National Science Foundation:
Revolutionizing Engineering Departments
(NSF RED)
Integrating a Living Laboratory in Chemical and Biomolecular Engineering to Create a Responsive and Dynamic Educational Ecosystem
Cornell University
Chemical Engineering
2025
Funded in
National Science Foundation Project Page
University Project Page
Link coming soon.
Abstract
This project aims to serve the national interest by enhancing chemical and biomolecular engineering education in the Robert Frederick Smith School of Chemical and Biomolecular Engineering at Cornell University and beyond, through the re-envisioning of how engineering education can integrate a living laboratory ecosystem and prepare graduates for a rapidly changing workforce. A living laboratory ecosystem is a culture that values and rewards students, faculty, and staff for asking new questions, testing innovative approaches, embracing failure as a learning opportunity, and continuously enhancing our knowledge and methods to tackle local, national, and global challenges. While this iterative process has been a goal of engineering education, its implementation throughout an entire curriculum has not been realized. This Track 3 Revolutionizing Engineering Departments Innovation project seeks to create this living laboratory ecosystem to address four challenges currently faced in chemical and biomolecular engineering education: 1) a rigid and packed curriculum; 2) a sequence of courses students struggle to make connections across; 3) a culture designed to reward success but that does not accommodate failure as a part of learning or being human; and 4) a community of individual excellence that lacks a shared agreement on common and discipline-specific improvement using informed risk-taking in the classroom and pedagogical innovation broadly. The project has two goals: 1) deconstruct our traditional approach to teaching and learning by revolutionizing content, assessment, and pedagogy to become a living laboratory ecosystem that is responsive and dynamic to current events, individual learning trajectories, and student and faculty needs and 2) reshape the culture of the School to value a living laboratory ecosystem as a way of being and doing that extends beyond the classroom. Communities of transformation, comprised of faculty, staff, and students, will be organized to design and prototype structural innovations both inside and outside the classroom, complementing School-wide professional development opportunities during School meetings. This project will not only transform this specific School but also provide an evidence-based model for implementing this education effort more broadly.
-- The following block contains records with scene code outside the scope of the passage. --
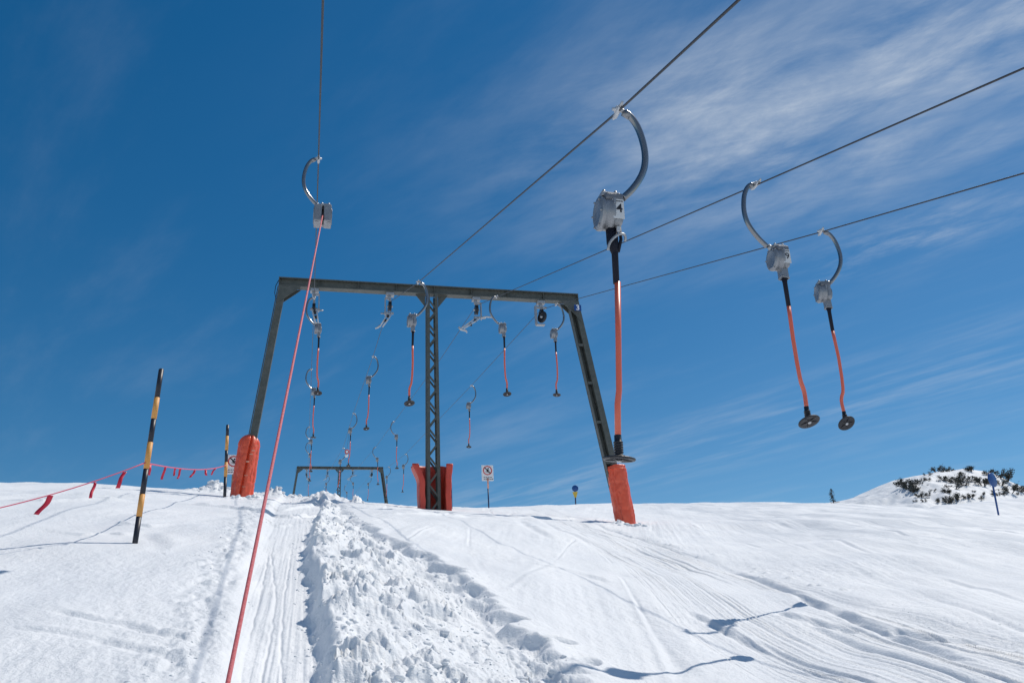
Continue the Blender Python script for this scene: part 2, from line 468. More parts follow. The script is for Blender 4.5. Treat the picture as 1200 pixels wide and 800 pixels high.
# ------------------------------------------------------------------ mesh kit
class MB:
    def __init__(self):
        self.v = []; self.f = []; self.mi = []; self.sm = []

    def add(self, vs, fs, mi=0, smooth=False, mx=None):
        o = len(self.v)
        for p in vs:
            p = Vector(p)
            self.v.append(tuple(mx @ p) if mx is not None else tuple(p))
        for f in fs:
            self.f.append([i + o for i in f]); self.mi.append(mi); self.sm.append(smooth)
        return self

    def box(self, c, s, mx=None, mi=0, bev=0.0):
        bm = bmesh.new()
        bmesh.ops.create_cube(bm, size=1)
        for v in bm.verts:
            v.co = Vector((v.co.x * s[0] + c[0], v.co.y * s[1] + c[1], v.co.z * s[2] + c[2]))
        if bev:
            bmesh.ops.bevel(bm, geom=bm.edges[:], offset=bev, segments=2, affect='EDGES', profile=.5)
        bm.verts.index_update()
        self.add([v.co.copy() for v in bm.verts], [[v.index for v in f.verts] for f in bm.faces], mi, False, mx)
        bm.free()
        return self

    def tube(self, pts, r, n=12, mi=0, smooth=True, mx=None, cap=True):
        pts = [Vector(p) for p in pts]
        rs = r if isinstance(r, (list, tuple)) else [r] * len(pts)
        vs = []; fs = []
        up = None
        for i, p in enumerate(pts):
            t = (pts[min(i + 1, len(pts) - 1)] - pts[max(i - 1, 0)]).normalized()
            if up is None:
                up = Vector((0, 0, 1)) if abs(t.z) < .9 else Vector((1, 0, 0))
            a = t.cross(up).normalized(); b = a.cross(t).normalized(); up = b
            for k in range(n):
                an = 2 * PI * k / n
                vs.append(p + (a * math.cos(an) + b * math.sin(an)) * rs[i])
        for i in range(len(pts) - 1):
            for k in range(n):
                k2 = (k + 1) % n
                fs.append([i * n + k, i * n + k2, (i + 1) * n + k2, (i + 1) * n + k])
        self.add(vs, fs, mi, smooth, mx)
        if cap:
            o = [list(range(n))[::-1], [(len(pts) - 1) * n + k for k in range(n)]]
            self.add(vs, o, mi, False, mx)
        return self

    def lathe(self, prof, n=32, mi=0, smooth=True, mx=None):
        # prof: (radius, z) along local Z
        vs = []; fs = []
        for r, z in prof:
            for k in range(n):
                an = 2 * PI * k / n
                vs.append((r * math.cos(an), r * math.sin(an), z))
        for i in range(len(prof) - 1):
            for k in range(n):
                k2 = (k + 1) % n
                fs.append([i * n + k, i * n + k2, (i + 1) * n + k2, (i + 1) * n + k])
        return self.add(vs, fs, mi, smooth, mx)

    def prism(self, poly, a, b, mx=None, mi=0):
        # poly in local XZ, extruded along Y from a to b
        n = len(poly)
        vs = [(p[0], a, p[1]) for p in poly] + [(p[0], b, p[1]) for p in poly]
        fs = [list(range(n)), list(range(n, 2 * n))[::-1]]
        for i in range(n):
            j = (i + 1) % n
            fs.append([i, i + n, j + n, j])
        return self.add(vs, fs, mi, False, mx)

    def bar(self, p, q, w, h, mi=0, side=(0, 1, 0)):
        p = Vector(p); q = Vector(q)
        t = (q - p).normalized(); s = Vector(side)
        a = t.cross(s).normalized(); b = a.cross(t).normalized()
        vs = []
        for e in (p, q):
            for sx, sy in ((-1, -1), (1, -1), (1, 1), (-1, 1)):
                vs.append(e + a * (sx * w / 2) + b * (sy * h / 2))
        return self.add(vs, [[0, 1, 2, 3][::-1], [4, 5, 6, 7], [0, 1, 5, 4], [1, 2, 6, 5], [2, 3, 7, 6], [3, 0, 4, 7]], mi)

    def mesh(self, name, mats):
        me = bpy.data.meshes.new(name)
        me.from_pydata(self.v, [], self.f)
        for m in (mats if isinstance(mats, (list, tuple)) else [mats]):
            me.materials.append(m)
        me.polygons.foreach_set('material_index', self.mi)
        me.polygons.foreach_set('use_smooth', self.sm)
        me.update()
        bm = bmesh.new(); bm.from_mesh(me)
        bmesh.ops.remove_doubles(bm, verts=bm.verts, dist=1e-5)
        bmesh.ops.recalc_face_normals(bm, faces=bm.faces)
        bm.to_mesh(me); bm.free()
        return me

    def build(self, name, mats, parent=None, loc=None):
        o = bpy.data.objects.new(name, self.mesh(name, mats))
        C.objects.link(o)
        if parent:
            o.parent = parent
        if loc is not None:
            o.location = loc
        return o


def tag(o, label, cat, group=None):
    o['label'] = label; o['category'] = cat
    if group:
        o['group'] = group
    return o


def thing(name, label, cat, loc=(0, 0, 0), group=None):
    o = bpy.data.objects.new(name, None)
    o.empty_display_size = .1
    C.objects.link(o)
    o.location = loc
    return tag(o, label, cat, group)


def copy_tree(o, parent=None):
    c = o.copy(); C.objects.link(c)
    if parent:
        c.parent = parent
    for ch in [k for k in o.children]:
        copy_tree(ch, c)
    return c


def text_mesh(s, size, depth=.002, bold=0.0):
    cu = bpy.data.curves.new('txt', 'FONT')
    cu.body = s; cu.size = size; cu.extrude = depth; cu.offset = bold
    cu.align_x = 'CENTER'; cu.align_y = 'CENTER'
    o = bpy.data.objects.new('txt', cu)
    C.objects.link(o)
    bpy.context.view_layer.update()
    dg = bpy.context.evaluated_depsgraph_get()
    me = bpy.data.meshes.new_from_object(o.evaluated_get(dg))
    C.objects.unlink(o); bpy.data.objects.remove(o)
    return me


def text_obj(name, s, size, m, parent, loc, rot, depth=.002, bold=0.0):
    me = text_mesh(s, size, depth, bold)
    me.materials.clear(); me.materials.append(m)
    o = bpy.data.objects.new(name, me); C.objects.link(o)
    o.parent = parent; o.location = loc; o.rotation_euler = rot
    return o


# ------------------------------------------------------------------ the setting
def build_ground():
    az = np.concatenate([np.arange(-180, -30, 3.0), np.arange(-30, -19, .5), np.arange(-19, 48, .055), np.arange(48, 60, .4), np.arange(60, 180, 3.0)])
    d = [.25, .6, 1, 1.5, 2, 2.5, 3, 3.4, 3.8, 4.1]
    while d[-1] < 40: d.append(d[-1] * 1.0031)
    while d[-1] < 250: d.append(d[-1] * 1.012)
    while d[-1] < 3000: d.append(d[-1] * 1.12)
    d = np.array(d)
    A, D = np.meshgrid(az, d)
    z = np.empty(A.shape)
    for i in range(0, len(d), 64):
        z[i:i + 64] = ground_az(A[i:i + 64].ravel(), D[i:i + 64].ravel()).reshape(A[i:i + 64].shape)
    X = np.sin(np.radians(A)) * D; Y = np.cos(np.radians(A)) * D
    nr, nc = A.shape
    co = np.stack([X, Y, z], -1).reshape(-1, 3)
    co = np.vstack([co, [[0, 0, -1.7]]])
    i = np.arange(nr - 1)[:, None] * nc; j = np.arange(nc)[None, :]; j2 = (j + 1) % nc
    quads = np.stack([i + j, i + j2, i + nc + j2, i + nc + j], -1).reshape(-1, 4)[:, ::-1]
    jj = np.arange(nc)
    tris = np.stack([np.full(nc, nr * nc), (jj + 1) % nc, jj], -1)
    loops = np.concatenate([quads.ravel(), tris.ravel()]).astype(np.int32)
    nq = len(quads)
    starts = np.concatenate([np.arange(nq) * 4, nq * 4 + np.arange(nc) * 3]).astype(np.int32)
    totals = np.concatenate([np.full(nq, 4), np.full(nc, 3)]).astype(np.int32)
    me = bpy.data.meshes.new('snow_ground')
    me.vertices.add(len(co)); me.vertices.foreach_set('co', co.astype(np.float32).ravel())
    me.loops.add(len(loops)); me.loops.foreach_set('vertex_index', loops)
    me.polygons.add(len(starts)); me.polygons.foreach_set('loop_start', starts); me.polygons.foreach_set('loop_total', totals)
    me.polygons.foreach_set('use_smooth', np.ones(len(starts), bool))
    me.update(calc_edges=True)
    me.materials.append(M['snow'])
    o = bpy.data.objects.new('snow_ground', me); C.objects.link(o)
    o['kind'] = 'structure'
    return o


ground = build_ground()

def build_clods():
    """broken crumbs of snow lying on the trodden bank and beside the tracks"""
    rng = np.random.default_rng(11)
    bm = bmesh.new(); bmesh.ops.create_icosphere(bm, subdivisions=2, radius=1)
    bm.verts.index_update()
    bv = np.array([v.co[:] for v in bm.verts]); bf = np.array([[v.index for v in f.verts] for f in bm.faces]); bm.free()
    tpl = []
    for k in range(8):
        n = np.zeros(len(bv))
        for q in range(7):
            dr = rng.normal(size=3); dr /= np.linalg.norm(dr)
            n = np.minimum(n, .75 - (bv @ dr) * rng.uniform(.9, 1.25) + .12)   # knock flat faces off the lump
        tpl.append(bv * (1 + np.clip(n, -.42, 0) + rng.normal(0, .05, len(bv)))[:, None])
    px, py, ss = [], [], []
    N_ = 2000
    ys = 5.2 + 15 * rng.random(N_) ** 1.6
    xa = np.interp(ys, *TRR); xb = np.interp(ys, *BKR)
    u = rng.beta(1.1, 1.3, N_)
    px.append(xa + .04 + u * (xb - xa + .08)); py.append(ys); ss.append(.007 + .030 * rng.random(N_) ** 5)
    N2 = 260
    ys = 5.4 + 14 * rng.random(N2) ** 1.3
    px.append(np.interp(ys, *TRR) + rng.normal(-.04, .07, N2)); py.append(ys); ss.append(.006 + .016 * rng.random(N2) ** 4)
    N3 = 240
    ys = 5.4 + 16 * rng.random(N3) ** 1.3
    px.append(np.interp(ys, *TRL) - .32 + rng.normal(0, .17, N3)); py.append(ys); ss.append(.005 + .014 * rng.random(N3) ** 4)
    N4 = 90
    ys = 6.2 + 15 * rng.random(N4) ** 1.2
    px.append(np.interp(ys, *XHI) + rng.normal(.1, .28, N4)); py.append(ys); ss.append(.005 + .012 * rng.random(N4) ** 4)
    N5 = 160
    for (p, hh, rad) in MOUNDS:
        q = hit(*p); px.append(q.x + rng.normal(0, rad * .6, 22)); py.append(q.y + rng.normal(0, rad * .6, 22)); ss.append(.02 + .07 * rng.random(22) ** 3)
    px = np.concatenate(px); py = np.concatenate(py); ss = np.concatenate(ss)
    pz = ground_az(np.degrees(np.arctan2(px, py)), np.hypot(px, py))
    V = []; Fc = []
    for i_ in range(len(px)):
        t_ = tpl[i_ % 8] * (ss[i_] * np.array([rng.uniform(.8, 1.4), rng.uniform(.8, 1.3), rng.uniform(.5, .8)]))
        a = rng.uniform(0, 6.28); ca, sa = math.cos(a), math.sin(a)
        R = np.array([[ca, -sa, 0], [sa, ca, 0], [0, 0, 1]])
        V.append(t_ @ R.T + [px[i_], py[i_], pz[i_] - ss[i_] * .12]); Fc.append(bf + i_ * len(bv))
    me = bpy.data.meshes.new('snow_crumbs')
    V = np.concatenate(V); Fc = np.concatenate(Fc)
    me.vertices.add(len(V)); me.vertices.foreach_set('co', V.astype(np.float32).ravel())
    me.loops.add(Fc.size); me.loops.foreach_set('vertex_index', Fc.astype(np.int32).ravel())
    me.polygons.add(len(Fc)); me.polygons.foreach_set('loop_start', np.arange(len(Fc), dtype=np.int32) * 3); me.polygons.foreach_set('loop_total', np.full(len(Fc), 3, np.int32))
    me.update(calc_edges=True)
    me.polygons.foreach_set('use_smooth', np.ones(len(Fc), bool))
    me.materials.append(M['snow'])
    o = bpy.data.objects.new('snow_crumbs', me); C.objects.link(o); o['kind'] = 'stuff'
    o['label'] = 'loose broken snow crumbs lying over the trodden bank'; o['category'] = 'snow'


build_clods()

# the hill beyond, on the right
_hs = [(968, 592), (985, 589), (1000, 583), (1020, 573.5), (1045, 564), (1070, 557), (1100, 551), (1130, 549), (1150, 552), (1165, 556), (1185, 565), (1200, 571), (1260, 600)]
_hill_az = [30.0] + [azt(*p)[0] for p in _hs] + [56]
_hill_t = [.13] + [azt(*p)[1] for p in _hs] + [.10]


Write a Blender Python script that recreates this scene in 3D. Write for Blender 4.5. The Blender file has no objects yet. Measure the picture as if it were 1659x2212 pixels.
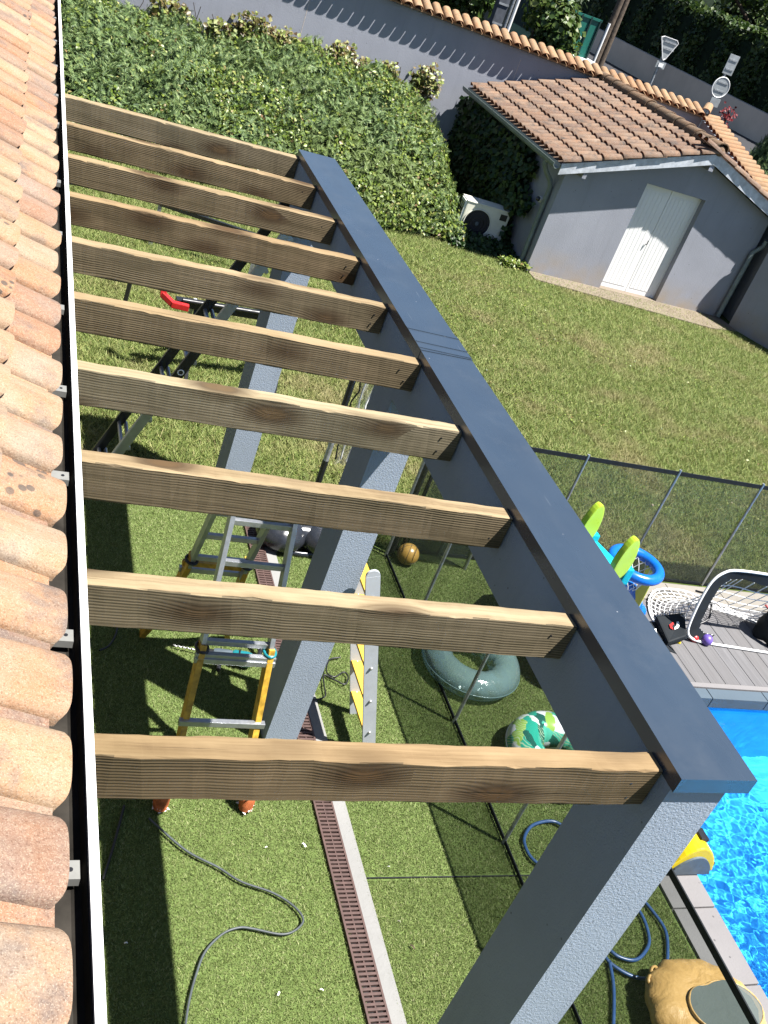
import bpy, bmesh, math, random
import numpy as np
from mathutils import Vector, Matrix

random.seed(7)
RNG = np.random.default_rng(11)
SC = bpy.context.scene
COL = SC.collection

# ------------------------------------------------------------------ camera, sky, sun, exposure
RC = np.array([0.914120, -0.252559, 0.317172, 0.117853, -0.582987, -0.803888, 0.387936, 0.772230, -0.503156]).reshape(3, 3)
FPX, PW, PH, CAMZ = 2216.49, 1659.0, 2212.0, 4.84
cam_d = bpy.data.cameras.new('camera')
cam = bpy.data.objects.new('camera', cam_d); COL.objects.link(cam)
m = Matrix.Identity(4)
for i in range(3):
    m[i][0], m[i][1], m[i][2] = RC[0][i], -RC[1][i], -RC[2][i]
m[0][3], m[1][3], m[2][3] = 0, 0, CAMZ
cam.matrix_world = m
cam_d.sensor_fit = 'VERTICAL'; cam_d.sensor_height = 36.0; cam_d.sensor_width = 27.0
cam_d.lens = FPX / PH * 36.0
cam_d.clip_start = 0.05; cam_d.clip_end = 600
SC.camera = cam

SUN = Vector((0.36, -0.265, 1.0)).normalized()
world = bpy.data.worlds.new('World'); SC.world = world; world.use_nodes = True
wn = world.node_tree.nodes; wl = world.node_tree.links
sky = wn.new('ShaderNodeTexSky'); sky.sky_type = 'NISHITA'; sky.sun_disc = False
sky.sun_elevation = math.asin(SUN.z); sky.sun_rotation = math.atan2(SUN.x, SUN.y)
sky.air_density = 0.75; sky.dust_density = 0.3; sky.ozone_density = 1.0
wn['Background'].inputs['Strength'].default_value = 0.05
wl.new(sky.outputs[0], wn['Background'].inputs['Color'])
sun_d = bpy.data.lights.new('sun', 'SUN'); sun_d.energy = 5.0; sun_d.angle = math.radians(0.53); sun_d.color = (1.0, 0.965, 0.91)
sun = bpy.data.objects.new('sun', sun_d); COL.objects.link(sun)
sun.rotation_euler = (-SUN).to_track_quat('-Z', 'Y').to_euler(); sun.location = SUN * 40
SC.view_settings.view_transform = 'Standard'; SC.view_settings.look = 'None'
SC.view_settings.exposure = 1.85; SC.view_settings.gamma = 1.0; SC.view_settings.use_curve_mapping = False
SC.render.engine = 'CYCLES'
SC.cycles.max_bounces = 8; SC.cycles.transparent_max_bounces = 16

# ------------------------------------------------------------------ pixel -> place in the world (photograph measured at 1659 x 2212)
def ray(px, py):
    v = np.array([px - PW / 2, py - PH / 2, FPX]); return RC.T @ v
def gz(px, py, z=0.0):
    d = ray(px, py); d = d * (z - CAMZ) / d[2]; return Vector((d[0], d[1], z))
def gy(px, py, y):
    d = ray(px, py); d = d * y / d[1]; return Vector((d[0], y, d[2] + CAMZ))
def gx(px, py, x):
    d = ray(px, py); d = d * x / d[0]; return Vector((x, d[1], d[2] + CAMZ))
K = 1659 / 3024

# ------------------------------------------------------------------ materials
ALB = 0.60     # every colour below is written as it looks in the bright picture; this takes it to its real albedo
class NT:
    def __init__(s, name):
        s.m = bpy.data.materials.new(name); s.m.use_nodes = True
        s.n = s.m.node_tree.nodes; s.l = s.m.node_tree.links
        s.b = s.n['Principled BSDF']; s.out = s.n['Material Output']
    def new(s, t, **kw):
        n = s.n.new('ShaderNode' + t)
        for k, v in kw.items(): setattr(n, k, v)
        return n
    def link(s, a, b): s.l.new(a, b)
    def put(s, sock, v):
        if isinstance(v, bpy.types.NodeSocket): s.l.new(v, sock)
        else: sock.default_value = v
    def coord(s, which='Object'):
        return s.new('TexCoord').outputs[which]
    def rnd(s):
        return s.new('ObjectInfo').outputs['Random']
    def island(s):
        return s.new('NewGeometry').outputs['Random Per Island']
    def math(s, op, a, b=0.0, clamp=False):
        n = s.new('Math', operation=op, use_clamp=clamp); s.put(n.inputs[0], a); s.put(n.inputs[1], b); return n.outputs[0]
    def vmath(s, op, a, b):
        n = s.new('VectorMath', operation=op); s.put(n.inputs[0], a); s.put(n.inputs[1], b); return n.outputs[0]
    def shifted(s, co, k=37.0):
        c = s.new('CombineXYZ'); r = s.rnd()
        for i, f in enumerate((k, k * 1.7, k * 0.6)): s.put(c.inputs[i], s.math('MULTIPLY', r, f))
        return s.vmath('ADD', co, c.outputs[0])
    def scale(s, co, v):
        return s.vmath('MULTIPLY', co, v)
    def noise(s, co, sc, det=4, rough=0.55, dist=0.0):
        n = s.new('TexNoise'); s.link(co, n.inputs['Vector']); n.inputs['Scale'].default_value = sc
        n.inputs['Detail'].default_value = det; n.inputs['Roughness'].default_value = rough; n.inputs['Distortion'].default_value = dist
        return n.outputs[0]
    def voro(s, co, sc, feature='F1'):
        n = s.new('TexVoronoi', feature=feature); s.link(co, n.inputs['Vector']); n.inputs['Scale'].default_value = sc
        return n
    def ramp(s, f, stops, interp='LINEAR'):
        n = s.new('ValToRGB'); s.put(n.inputs[0], f); e = n.color_ramp.elements; n.color_ramp.interpolation = interp
        while len(e) < len(stops): e.new(0.5)
        for el, (p, c) in zip(e, stops):
            el.position = p; el.color = (*[ALB * x for x in c[:3]], 1)
        return n.outputs[0]
    def mix(s, f, a, b, mode='MIX'):
        if mode == 'MIX': a, b = [tuple(ALB * x for x in q) if isinstance(q, tuple) else q for q in (a, b)]
        n = s.new('Mix', data_type='RGBA', blend_type=mode); s.put(n.inputs[0], f)
        s.put(n.inputs[6], (*a, 1) if isinstance(a, tuple) else a); s.put(n.inputs[7], (*b, 1) if isinstance(b, tuple) else b)
        return n.outputs[2]
    def remap(s, v, a, b, c=0.0, d=1.0):
        n = s.new('MapRange'); s.put(n.inputs[0], v)
        for i, x in zip((1, 2, 3, 4), (a, b, c, d)): n.inputs[i].default_value = x
        return n.outputs[0]
    def bump(s, h, strength=0.3, dist=0.01, normal=None):
        n = s.new('Bump'); s.put(n.inputs['Height'], h); n.inputs['Strength'].default_value = strength; n.inputs['Distance'].default_value = dist
        if normal is not None: s.link(normal, n.inputs['Normal'])
        return n.outputs[0]
    def fin(s, col=None, rough=0.6, spec=0.4, metal=0.0, normal=None):
        if col is not None: s.put(s.b.inputs['Base Color'], (*[ALB * x for x in col], 1) if isinstance(col, tuple) else col)
        s.put(s.b.inputs['Roughness'], rough); s.b.inputs['Specular IOR Level'].default_value = spec; s.b.inputs['Metallic'].default_value = metal
        if normal is not None: s.link(normal, s.b.inputs['Normal'])
        return s.m

def plain(name, col, rough=0.5, spec=0.4, metal=0.0, vary=0.12, sc=9.0, bump=0.0):
    t = NT(name); co = t.shifted(t.coord()); n = t.noise(co, sc, 5)
    lo = tuple(c * (1 - vary) for c in col); hi = tuple(min(1, c * (1 + vary)) for c in col)
    c = t.ramp(n, [(0.3, lo), (0.7, hi)])
    r = t.remap(t.noise(co, sc * 2.3, 3), 0.3, 0.7, max(0.03, rough - 0.08), min(1, rough + 0.08))
    nb = t.bump(t.noise(co, sc * 14, 3), bump, 0.004) if bump else None
    return t.fin(c, r, spec, metal, nb)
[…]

In addition to transforming the School's culture and approach to educating engineers, this project will also generate new knowledge about how students develop and evolve the evidence-based practices for creating more responsive and dynamic education systems that can adapt to changing technologies, areas of national priority interests, and individual student needs. Our research questions are grouped into questions that 1) articulate the revolution's impact on students and the student experience as well as the educational innovations developed, and 2) document the transformation of School culture, student, faculty, and staff development, and how change occurs. In answering these questions, the project will articulate how a living laboratory ecosystem revolutionizes student development and learning, particularly during the middle two years of education, and how departmental culture can be transformed to embrace this approach. The results of this work will provide transferable models of change in understanding what levers are most successful for supporting community engagement in change, what structural changes work for whom and why, and how cultural transformation can be supported as individuals move in, through, and out of significant transitions in their ways of being, doing, and learning. We will employ a multi-methods approach over five years to gather evidence from surveys, interviews, focus groups, observations, and education and policy artifacts on how the transformation influences the School's culture and the members who create and reinforce it - students, faculty, and staff. The results of this project will be disseminated to chemical engineering departments and industry, as well as to engineering educators, engineering education scholars, and administrators, through archival scholarly publications, workshops, and webinars.
The IUSE/Professional Formation of Engineers: Revolutionizing Engineering Departments Program supports research and development projects to improve the effectiveness of STEM education for all students.